------ ENTRIES ------
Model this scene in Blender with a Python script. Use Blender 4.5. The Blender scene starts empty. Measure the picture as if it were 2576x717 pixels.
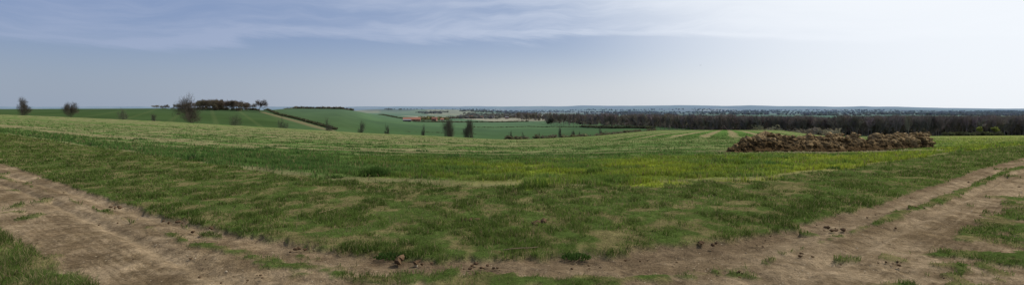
import bpy, math, random
import numpy as np
from mathutils import Vector, noise as mnoise
W=2576.0; F=1288.0; CX=1288.0; HZ=275.0; H=1.7
rng=np.random.default_rng(7); random.seed(7)
scene=bpy.context.scene

# ---------------------------------------------------------------- noise
def hsh(ix,iy,s):
    n=(ix*374761393+iy*668265263+s*144269504)&0xffffffff
    n=((n^(n>>13))*1274126177)&0xffffffff
    return ((n^(n>>16))&0xffff)/65535.0
def vn(x,y,s=0):
    x=np.asarray(x,float);y=np.asarray(y,float)
    ix=np.floor(x).astype(np.int64);iy=np.floor(y).astype(np.int64)
    fx=x-ix;fy=y-iy;fx=fx*fx*(3-2*fx);fy=fy*fy*(3-2*fy)
    a=hsh(ix,iy,s);b=hsh(ix+1,iy,s);c=hsh(ix,iy+1,s);d=hsh(ix+1,iy+1,s)
    return (a*(1-fx)+b*fx)*(1-fy)+(c*(1-fx)+d*fx)*fy
def fbm(x,y,s=0,o=4):
    r=0;a=.5;t=0
    for i in range(o):
        r=r+a*vn(x*2**i+17*i,y*2**i-9*i,s+i);t+=a;a*=.5
    return r/t
def ss(x,a,b):
    t=np.clip((x-a)/(b-a),0,1);return t*t*(3-2*t)
def mixc(a,b,f):
    f=np.asarray(f)[...,None];return np.asarray(a)*(1-f)+np.asarray(b)*f

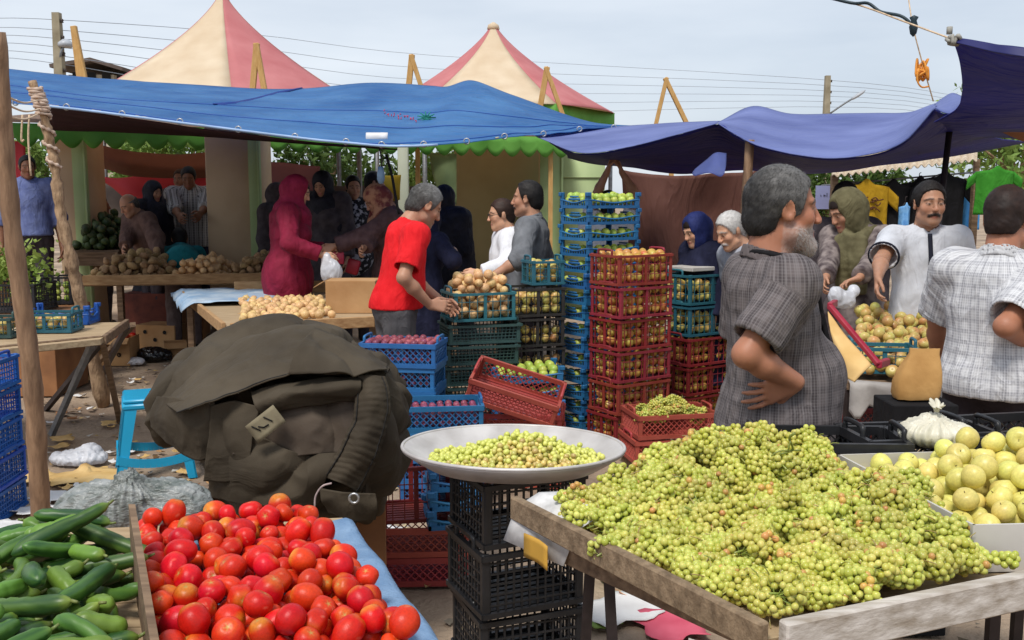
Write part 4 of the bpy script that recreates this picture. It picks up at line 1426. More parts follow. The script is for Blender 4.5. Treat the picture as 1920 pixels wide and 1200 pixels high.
for i in range(7):
 t0, t1 = i / 7 + .004, (i + 1) / 7 - .004
 q = []
 for t in (t0, t1):
  q.append(np.array(cx[0]) * (1 - t) + np.array(cx[3]) * t); q.append(np.array(cx[1]) * (1 - t) + np.array(cx[2]) * t)
 v = [(*q[0], Z5 - .035), (*q[1], Z5 - .035), (*q[3], Z5 - .035), (*q[2], Z5 - .035), (*q[0], Z5 - .006), (*q[1], Z5 - .006), (*q[3], Z5 - .006), (*q[2], Z5 - .006)]
 b.add(v, [(0, 1, 2, 3), (4, 7, 6, 5), (0, 4, 5, 1), (1, 5, 6, 2), (2, 6, 7, 3), (3, 7, 4, 0)])
b.build('table_top', wood, front_table, smooth=False)
for q in cx:
 c_ = np.array(q) * .9 + np.array([-.9, 2.1]) * .1
 b = MB(); b.bar((c_[0], c_[1], 0), (c_[0], c_[1], Z5 - .04), .05); b.build('leg', wood_d, front_table, smooth=False)
n1, n2 = 60, 40
G = np.zeros((n1, n2, 3))
e_left0, e_left1 = tA + (.0, .04, 0), np.array([tD[0] - .05, tC2[1], Z5])
for i in range(n1):
 t = i / (n1 - 1)
 l_ = e_left0 * (1 - t) + e_left1 * t; r_ = tB * (1 - t) + tC2 * t
 for j in range(n2):
  u = j / (n2 - 1) * 1.12
  if u <= 1:
   p = l_ * (1 - u) + r_ * u
   p[2] = Z5 + .004 + .012 * max(0, u - .8) * 5 * math.sin(t * 9 + 1) ** 2
  else:
   k = (u - 1) / .12
   p = r_ + np.array([.02 * k + .012 * math.sin(t * 22) * k, .008 * k, -.10 * k - .012 * math.sin(t * 17) * k])
   p[2] += .012 * math.sin(t * 9 + 1) ** 2 * (1 - k)
  if t < .08:
   p = p + (0, .0, -.05 * (1 - t / .08) ** 2)
  G[i, j] = p
G[:, :, 2] += (.004 * fbm(G.reshape(-1, 3) * 16, 5, 3)).reshape(G.shape[:2])
tag(MB().sheet(G, .004).build('table_cloth', cloth_b), 'faded blue cloth spread under the tomatoes and hanging over the table edge', 'cloth')
b = MB()
d0, d1 = PZ(247, 945, .93), PZ(300, 1260, .86)
dv = d1 - d0
b.add([d0 + (-.008, 0, -.17), d1 + (-.008, 0, -.10), d1 + (-.008, 0, 0), d0 + (-.008, 0, 0), d0 + (.008, 0, -.17), d1 + (.008, 0, -.10), d1 + (.008, 0, 0), d0 + (.008, 0, 0)],
      [(3, 2, 1, 0), (4, 5, 6, 7), (0, 1, 5, 4), (1, 2, 6, 5), (2, 3, 7, 6), (3, 0, 4, 7)])
tag(b.build('divider_board', wood_d, smooth=False), 'thin grey wooden board standing between the cucumbers and the tomatoes', 'board')
tom_m = pmat('tomato_skin', (1, 1, 1), .38, .16, 5, attr=True, rand=.16, hrand=.007, spec=.28, bump=.06, bscale=9, bdist=.02)
def tom_col(seed, yellow):
 red, org, yel = np.array(lin(198, 28, 16)), np.array(lin(214, 58, 26)), np.array(lin(212, 146, 44))
 def c(V):
  t = np.clip(.35 + .55 * vnoise(V * 1.1 + seed * 5.3, seed), 0, 1)[:, None]
  o = red * (1 - t) + org * t
  y = np.clip((V[:, 2] - (.75 - yellow)) * 2.2 + .25 * vnoise(V * 3, seed), 0, 1)[:, None] * (.35 + yellow)
  o = o * (1 - y) + yel * y
  s_ = np.clip(1 - np.hypot(V[:, 0], V[:, 1]) / .20 * (1 + .35 * np.cos(5 * np.arctan2(V[:, 1], V[:, 0]))), 0, 1)[:, None] * (V[:, 2:3] > 0)
  o = o * (1 - s_) + np.array(lin(182, 156, 84)) * s_
  sp = (vnoise(V * 7 + seed, seed + 50) > .82)[:, None] * .35
  return o * (1 - sp) + np.array(lin(226, 150, 120)) * sp
 return c
toms = []
for k in range(7):
 b = sphere_data('tomato', tom_m, 26, 18, [.86, .95, 1.28, .84, 1.12, .9, 1.3][k], .14, 5 if k % 3 == 0 else 0, tom_col(k + 1, [0, .04, .0, .0, .26, .1, .0][k]), .035, k)
 toms.append(b.data('tomato', tom_m))
poly = [tA + (-.015, -.02, 0), tA * .45 + tB * .55 + (0, -.03, 0), tB + (-.09, -.06, 0), tC2 + (-.07, 0, 0), np.array([tD[0] - .05, tC2[1], 0])]
def tgt(x, y):
 p = np.array([x, y])
 c1, c2 = PZ(400, 1020, .86)[:2], PZ(560, 1090, .84)[:2]
 return Z5 + .03 * math.exp(-((p - c2) @ (p - c2)) / .06)
res = drop(poly, 285, lambda: R_.uniform(.0225, .032), lambda x, y: Z5 + .006, tgt, K=16, cap=.082)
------
GOAL OF THE EXERCISE: Quote the records above exactly, from the first line through the line containing "scene=bpy.context.scene", and leave out the pictures.

EXERCISE RESPONSE:
Model this scene in Blender with a Python script. Use Blender 4.5. The Blender scene starts empty. Measure the picture as if it were 2576x717 pixels.
import bpy, math, random
import numpy as np
from mathutils import Vector, noise as mnoise
W=2576.0; F=1288.0; CX=1288.0; HZ=275.0; H=1.7
rng=np.random.default_rng(7); random.seed(7)
scene=bpy.context.scene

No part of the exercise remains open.